Year Of Metal #85: Ulver – Bergtatt – Et Eeventyr i 5 capitler
I think this is the final foray into Norwegian black metal, and it’s by far the best - indeed, to put my cards on the table from the off, it’s maybe the best album I’ve been introduced to during this project. To make matters more interesting still, in 1994, Ulver are but a gang of teenagers about to embark on an incredibly diverse musical journey. The black folk metal of Bergtatt sounds like nothing I’ve heard before and, like any good natural horror, like something timeless and elemental.
Like on the Bell Witch record, these guys have gone for high concept (the full title translating to “Spellbound – A Fairy Tale in 5 Chapters”), and like Bell Witch, if it didn’t work so well, I’d probably baulk at the idea. But all of this does sound like the score to a terrible twisted fable or a dream turned nightmare. Ulver can summon that malevolence and unease without resorting to much in the way of anger and aggression - indeed much of this record is downright beautiful. Always, though, there’s something lurking in the shadows, something that isn’t quite right.
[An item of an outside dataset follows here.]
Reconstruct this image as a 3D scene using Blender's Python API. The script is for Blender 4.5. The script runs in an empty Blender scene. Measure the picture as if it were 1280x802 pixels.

I’m hooked from the moment opener “I Troldskog faren vild” kicks in. I’ve taken issue plenty of times before with overplayed drums in metal, but here the intensity of the percussion is superb. It underscores the prettiness of the shoegazey guitars; there isn’t a sixteenth note through which light can shine. It’s breathless, like a forest closing in on you. The song is lively and energetic, but there’s no room for fancy business like structure. It’s just a relentless push forward, Kristoffer Rygg’s vocals cold and detached. When the final two minutes give way to a galloping guitar line, it’s like the implied menace has become explicit - there’s blood in the air.
For me the only giveaway that we’re dealing with inexperienced musicians here is the occasional gracelessness of the transitions from light to dark, but I think this is effective in its own way (and indeed is likely entirely deliberate). “Soelen gaaer bag Aase need” opens with delicately plucked guitars and bucolic flutes before dropping without warning into the album’s heaviest stuff. Here we get the death screams and a deluge of noise, while something sweeter tries to emerge from the murk. The song then oscillates between these two modes, peace and pandemonium, as though in battle with itself.
I’m given to understand that, after three albums of this kind of gear, Ulver would go on to make music in every genre under the sun. While Bergtatt is in the black metal mould, there’s a sense of this restlessness across the album. The record has just five songs, but not one of them can sit still. They’re forever transforming, evolving, dropping what they’re doing and following a different path, moving to the call of nature. Finale “Bergtatt - Ind i Fjeldkamrene” gives us the album’s two extremes, with Rygg’s gasped, airless vocals at their most desperate and pained, and the moments of serenity at their most tranquil and beautiful. The passages of classical guitar are gorgeous, even if we know deep down that the next delve into darkness can’t be too far away. But Ulver are good enough to leave us on a note of hope, a cheery major arpeggio as we emerge into the light.
This is just such good stuff, then. Everything is brilliantly considered and put together, so many ideas crammed into a 34 minute package. It’s evocative and singular and it all sounds incredible; it’s wild that this lot aren’t even into their twenties.